L’Arcivescovo nel discorso alla città individua tra le cause di questo che è ormai più che un malessere sociale alcune “problematiche emergenti e inevitabili:
- la crisi demografica che sembra condannare la popolazione italiana a un inesorabile e insostenibile invecchiamento;
- la povertà di prospettive per i giovani che scoraggia progetti di futuro e induce molti a trasgressioni pericolose e a penose dipendenze;
- le difficoltà occupazionali nell’età adulta e nell’età giovanile e le problematiche del lavoro;
- la solitudine il più delle volte disabitata degli anziani.”

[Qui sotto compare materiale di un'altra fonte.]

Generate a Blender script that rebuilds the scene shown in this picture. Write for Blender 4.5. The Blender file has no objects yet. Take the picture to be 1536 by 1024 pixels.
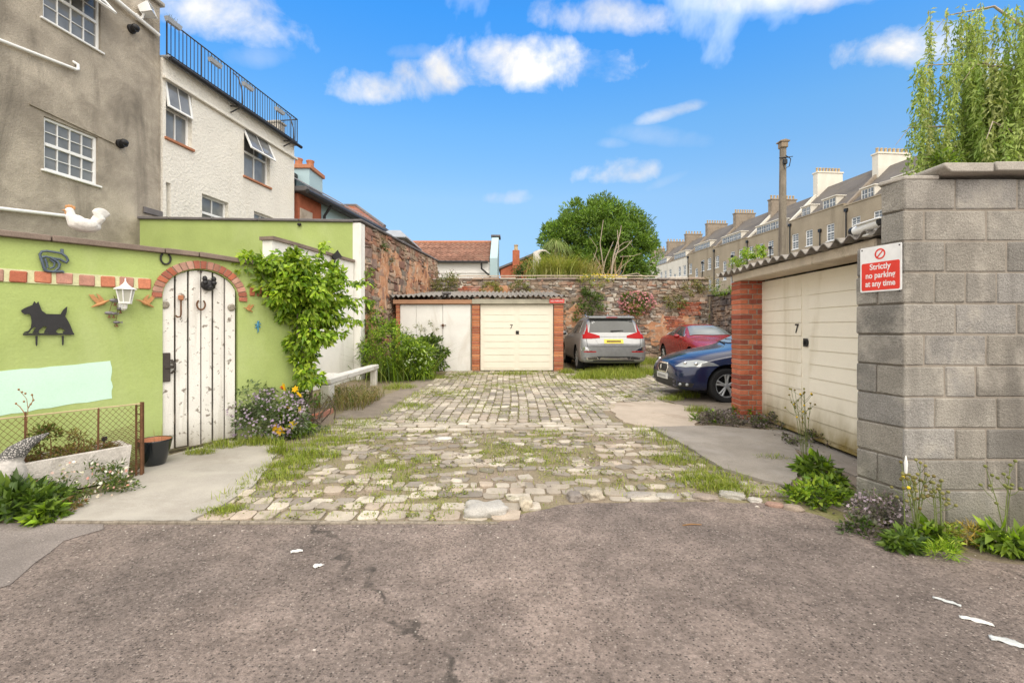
import bpy, math, random
import numpy as np
from mathutils import Vector, Matrix, Euler
from mathutils.bvhtree import BVHTree

R = random.Random(11)
NP = np.random.default_rng(5)
SC = bpy.context.scene
COL = SC.collection
F, HY, CX, CAMZ = 700.0, 490.0, 768.0, 1.45

# ------------------------------------------------------------------ measuring
def gz(y):
    """height of the yard: level road, then a gentle rise to the back wall"""
    return 0.0 if y < 3.44 else 0.012 * (min(y, 18.5) - 3.44)

def P(px, py, d):
    return Vector(((px - CX) * d / F, d, CAMZ - (py - HY) * d / F))

def G(px, py):
    """point of the ground seen at a photo pixel"""
    k = (py - HY) / F
    d = CAMZ / k
    if d > 3.44:
        d = (CAMZ + 0.012 * 3.44) / (k + 0.012)
    return Vector(((px - CX) * d / F, d, gz(d)))

def onp(root, px, py, yl=0.0):
    """local x, z on the plane y = yl of a facade frame"""
    M = root_m[root.name].inverted()
    o = M @ Vector((0, 0, CAMZ))
    d = M.to_3x3() @ Vector(((px - CX) / F, 1, -(py - HY) / F))
    t = (yl - o.y) / d.y
    q = o + d * t
    return q.x, q.z

# ------------------------------------------------------------------ objects
root_m = {}

def tag(o, label=None, cat=None, group=None, kind=None):
    if label: o['label'] = label
    if cat: o['category'] = cat
    if group: o['group'] = group
    if kind: o['kind'] = kind
    return o

def thing(name, label, cat, loc=(0, 0, 0), rz=0.0, group=None):
    o = bpy.data.objects.new(name, None)
    COL.objects.link(o)
    o.empty_display_size = 0.1
    o.location = loc
    o.rotation_euler = (0, 0, rz)
    root_m[o.name] = Matrix.Translation(Vector(loc)) @ Matrix.Rotation(rz, 4, 'Z')
    return tag(o, label, cat, group)

def facade(name, label, cat, p0, p1, z=0.0, group=None):
    rz = math.atan2(p1[1] - p0[1], p1[0] - p0[0])
    o = thing(name, label, cat, (p0[0], p0[1], z), rz, group)
    return o, math.hypot(p1[0] - p0[0], p1[1] - p0[1])

def copy_tree(o, parent=None):
    c = o.copy()
    COL.objects.link(c)
    c.parent = parent
    for ch in list(o.children):
        copy_tree(ch, c)
    return c

def set_col(me, cols):
    a = me.attributes.new('Col', 'FLOAT_COLOR', 'POINT')
    arr = np.ones((len(cols), 4), dtype=np.float32)
    arr[:, :3] = cols
    a.data.foreach_set('color', arr.ravel())

def link_mesh(name, me, mats, parent=None, loc=None):
    for m in (mats if isinstance(mats, (list, tuple)) else [mats]):
        me.materials.append(m)
    o = bpy.data.objects.new(name, me)
    COL.objects.link(o)
    if parent is not None: o.parent = parent
    if loc is not None: o.location = loc
    return o

class MB:
    def __init__(s, T=None):
        s.v, s.f, s.c, s.m = [], [], [], []
        s.T = T; s.mi = 0
    def add(s, vs, fs, col=(1, 1, 1)):
        o = len(s.v)
        if s.T is not None: vs = [s.T @ Vector(v) for v in vs]
        s.v += [tuple(v) for v in vs]
        s.f += [tuple(i + o for i in f) for f in fs]
        s.c += [col] * len(vs)
        s.m += [s.mi] * len(fs)
        return s
    def box(s, x0, x1, y0, y1, z0, z1, col=(1, 1, 1)):
        v = [(x, y, z) for z in (z0, z1) for y in (y0, y1) for x in (x0, x1)]
        return s.add(v, [(0, 2, 3, 1), (4, 5, 7, 6), (0, 1, 5, 4), (2, 6, 7, 3), (0, 4, 6, 2), (1, 3, 7, 5)], col)
    def cbox(s, x0, x1, y0, y1, z0, z1, b=0.01, col=(1, 1, 1), jit=0.0):
        """box with chamfered edges"""
        b = min(b, (x1 - x0) * .45, (y1 - y0) * .45, (z1 - z0) * .45)
        v = []; idx = {}
        J = lambda: R.uniform(-jit, jit)
        for i, x in enumerate((x0, x1)):
            for j, y in enumerate((y0, y1)):
                for k, z in enumerate((z0, z1)):
                    sx, sy, sz = (1, -1)[i], (1, -1)[j], (1, -1)[k]
                    dx, dy, dz = J(), J(), J()
                    for a, q in enumerate(((0, sy * b, sz * b), (sx * b, 0, sz * b), (sx * b, sy * b, 0))):
                        idx[i, j, k, a] = len(v)
                        v.append((x + q[0] + dx, y + q[1] + dy, z + q[2] + dz))
        f = []
        for i in (0, 1):
            q = [idx[i, 0, 0, 0], idx[i, 1, 0, 0], idx[i, 1, 1, 0], idx[i, 0, 1, 0]]
            f.append(q if i else q[::-1])
            q = [idx[0, i, 0, 1], idx[1, i, 0, 1], idx[1, i, 1, 1], idx[0, i, 1, 1]]
            f.append(q if not i else q[::-1])
            q = [idx[0, 0, i, 2], idx[1, 0, i, 2], idx[1, 1, i, 2], idx[0, 1, i, 2]]
            f.append(q if i else q[::-1])
        for i in (0, 1):
            for j in (0, 1):
                f.append((idx[i, j, 0, 0], idx[i, j, 1, 0], idx[i, j, 1, 1], idx[i, j, 0, 1]))
                f.append((idx[i, 0, j, 0], idx[i, 1, j, 0], idx[i, 1, j, 2], idx[i, 0, j, 2]))
                f.append((idx[0, i, j, 1], idx[1, i, j, 1], idx[1, i, j, 2], idx[0, i, j, 2]))
                for k in (0, 1):
                    f.append((idx[i, j, k, 0], idx[i, j, k, 1], idx[i, j, k, 2]))
        return s.add(v, f, col)
    def tube(s, pts, r, n=8, cap=True, col=(1, 1, 1)):
        pts = [Vector(p) for p in pts]
        rs = r if isinstance(r, (list, tuple)) else [r] * len(pts)
        v, f = [], []
        ref = Vector((0, 0, 1))
        prev = None
        for i, p in enumerate(pts):
            t = (pts[min(i + 1, len(pts) - 1)] - pts[max(i - 1, 0)]).normalized()
            if prev is None:
                a = t.cross(ref if abs(t.z) < .9 else Vector((1, 0, 0))).normalized()
            else:
                a = (prev - t * prev.dot(t)).normalized()
            prev = a
            b = t.cross(a)
            for k in range(n):
                w = 2 * math.pi * k / n
                v.append(p + (a * math.cos(w) + b * math.sin(w)) * rs[i])
        for i in range(len(pts) - 1):
            for k in range(n):
                k2 = (k + 1) % n
                f.append((i * n + k, i * n + k2, (i + 1) * n + k2, (i + 1) * n + k))
        if cap:
            f.append(tuple(range(n))[::-1])
            f.append(tuple((len(pts) - 1) * n + k for k in range(n)))
        return s.add(v, f, col)
    def prism(s, out, y0, y1, col=(1, 1, 1)):
        """outline in x, z (counter-clockwise seen from -y) pulled from y0 to y1"""
        n = len(out)
        v = [(x, y0, z) for x, z in out] + [(x, y1, z) for x, z in out]
        f = [tuple(range(n)), tuple(range(n, 2 * n))[::-1]]
        f += [(i, i + n, (i + 1) % n + n, (i + 1) % n) for i in range(n)]
        return s.add(v, f, col)
    def slab(s, out, z0, z1, col=(1, 1, 1)):
        """outline in x, y pulled up from z0 to z1 (numbers or functions of y)"""
        n = len(out)
        a = z0 if callable(z0) else (lambda y: z0)
        b = z1 if callable(z1) else (lambda y: z1)
        v = [(x, y, a(y)) for x, y in out] + [(x, y, b(y)) for x, y in out]
        f = [tuple(range(n))[::-1], tuple(range(n, 2 * n))]
        f += [(i, (i + 1) % n, (i + 1) % n + n, i + n) for i in range(n)]
        return s.add(v, f, col)
    def lathe(s, prof, c=(0, 0, 0), n=24, axis='Z', col=(1, 1, 1)):
        v, f = [], []
        c = Vector(c)
        for r, z in prof:
            for k in range(n):
                w = 2 * math.pi * k / n
                q = (r * math.cos(w), r * math.sin(w), z)
                if axis == 'Y': q = (q[0], z, q[1])
                if axis == 'X': q = (z, q[0], q[1])
                v.append(c + Vector(q))
        m = len(prof)
        for i in range(m - 1):
            for k in range(n):
                k2 = (k + 1) % n
                q = (i * n + k, i * n + k2, (i + 1) * n + k2, (i + 1) * n + k)
                f.append(q if axis != 'Y' else q[::-1])
        return s.add(v, f, col)
    def ell(s, c, r, n=12, m=8, rot=None, col=(1, 1, 1)):
        v, f = [], []
        M = rot.to_matrix() if rot is not None else Matrix.Identity(3)
        c = Vector(c)
        for i in range(m + 1):
            th = math.pi * i / m
            for k in range(n):
                w = 2 * math.pi * k / n
                v.append(c + M @ Vector((r[0] * math.sin(th) * math.cos(w), r[1] * math.sin(th) * math.sin(w), -r[2] * math.cos(th))))
        for i in range(m):
            for k in range(n):
                k2 = (k + 1) % n
                f.append((i * n + k, i * n + k2, (i + 1) * n + k2, (i + 1) * n + k))
        return s.add(v, f, col)
    def mesh(s, name, smooth=35):
        me = bpy.data.meshes.new(name)
        me.from_pydata(s.v, [], s.f)
        me.polygons.foreach_set('material_index', s.m)
        set_col(me, s.c)
        if smooth is not None:
            me.polygons.foreach_set('use_smooth', [True] * len(me.polygons))
            me.update()
            try: me.set_sharp_from_angle(angle=math.radians(smooth))
            except Exception: pass
        me.update()
        return me
    def build(s, name, mats, parent=None, smooth=35, loc=None, bevel=None):
        o = link_mesh(name, s.mesh(name, smooth), mats, parent, loc)
        if bevel:
            b = o.modifiers.new('Bevel', 'BEVEL')
            b.width = bevel; b.segments = 2; b.limit_method = 'ANGLE'; b.angle_limit = math.radians(40)
        return o

def evaluated(o, name):
    """mesh of an object with its modifiers applied"""
    bpy.context.view_layer.update()
    dg = bpy.context.evaluated_depsgraph_get()
    return bpy.data.meshes.new_from_object(o.evaluated_get(dg))

def text_part(txt, size, mat, parent, loc, rot, name='lettering', bold=0.0, thick=0.001, align='CENTER', sx=1.0):
    cu = bpy.data.curves.new(name, 'FONT')
    cu.body = txt; cu.size = size; cu.extrude = thick; cu.offset = bold
    cu.align_x = align; cu.align_y = 'CENTER'; cu.space_line = 1.0
    t = bpy.data.objects.new(name + '_curve', cu)
    COL.objects.link(t)
    me = evaluated(t, name)
    bpy.data.objects.remove(t)
    me.materials.clear()
    o = link_mesh(name, me, mat, parent, loc)
    o.rotation_euler = rot
    o.scale = (sx, 1, 1)
    return o

# ------------------------------------------------------------------ leaves and blades (numpy)
def np_mesh(name, V, Fq, cols, mats, parent=None, smooth=False):
    """V (n,3); Fq (m,k) faces of one size"""
    me = bpy.data.meshes.new(name)
    k = Fq.shape[1]
    me.vertices.add(len(V)); me.vertices.foreach_set('co', V.astype(np.float32).ravel())
    me.loops.add(Fq.size); me.loops.foreach_set('vertex_index', Fq.astype(np.int32).ravel())
    me.polygons.add(len(Fq))
    me.polygons.foreach_set('loop_start', (np.arange(len(Fq)) * k).astype(np.int32))
    try: me.polygons.foreach_set('loop_total', np.full(len(Fq), k, np.int32))
    except Exception: pass
    if smooth: me.polygons.foreach_set('use_smooth', np.ones(len(Fq), bool))
    me.update(calc_edges=True)
    set_col(me, cols)
    return link_mesh(name, me, mats, parent)

def unit(a):
    return a / np.maximum(np.linalg.norm(a, axis=1, keepdims=True), 1e-6)

def palette(n, pal, jit=.12):
    pal = np.array(pal)
    i = NP.integers(0, len(pal), n)
    t = NP.random((n, 1))
    c = pal[i] * (1 - t * .5) + pal[NP.integers(0, len(pal), n)] * t * .5
    return np.clip(c * (1 + NP.normal(0, jit, (n, 1))), 0, 1)

def leaf_arrays(pos, axis, nrm, L, W, fold=.25):
    """four corners a leaf, folded along its rib: base, right, tip, left"""
    n = len(pos)
    axis = unit(axis)
    side = unit(np.cross(axis, nrm))
    up = np.cross(side, axis)
    L = np.broadcast_to(np.asarray(L, float).reshape(-1, 1), (n, 1)); W = np.broadcast_to(np.asarray(W, float).reshape(-1, 1), (n, 1))
    mid = pos + axis * L * .42
    a = pos; b = mid + side * W * .5 + up * W * fold; c = pos + axis * L - up * L * .08; d = mid - side * W * .5 + up * W * fold
    V = np.stack([a, b, c, d], 1).reshape(-1, 3)
    i = np.arange(n)[:, None] * 4
    Fc = np.concatenate([i + np.array([[0, 1, 2]]), i + np.array([[0, 2, 3]])], 0)
    return V, Fc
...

Questi temi/problemi non trovano risposta diretta nella Costituzione; essa indica una direttrice, che va tradotta in proposte e soluzioni di governo.
Qui le differenze possono essere sostanziali.
Una risposta per così dire sovranista riduce il perimetro della solidarietà e dell’intervento solo agli italiani o principalmente ad essi. In questo senso è la normativa sul reddito di cittadinanza che ha stabilito per gli stranieri regolari limiti di accesso rigorosissimi e temporalmente irragionevoli (come se una misura di contrasto della povertà assoluta possa discriminare gli aventi diritto in ragione della durata decennale della residenza), o la politica dei cosiddetti porti chiusi ai migranti che è arrivata a legittimarne il sequestro di taluni su una nave della Guardia costiera italiana.
La politica sovranista evoca e si alimenta delle paure.
Una risposta alternativa a quella sovranista deve farsi carico del disagio e dell’egoismo sociale (di cui è esempio la raccolta di offerte caritatevoli in primo luogo per i poveri italiani e poi, se ne avanza, anche per gli stranieri, come è accaduto a Venezia), delle paure indotte dalla trasformazione del sistema economico e dal cambiamento strutturale multietnico delle società occidentali europee, ma non può e non deve rinchiudersi nel recinto di un incubo permanente. Solo comprendendo queste paure ha credibilità e presa una politica solidaristica.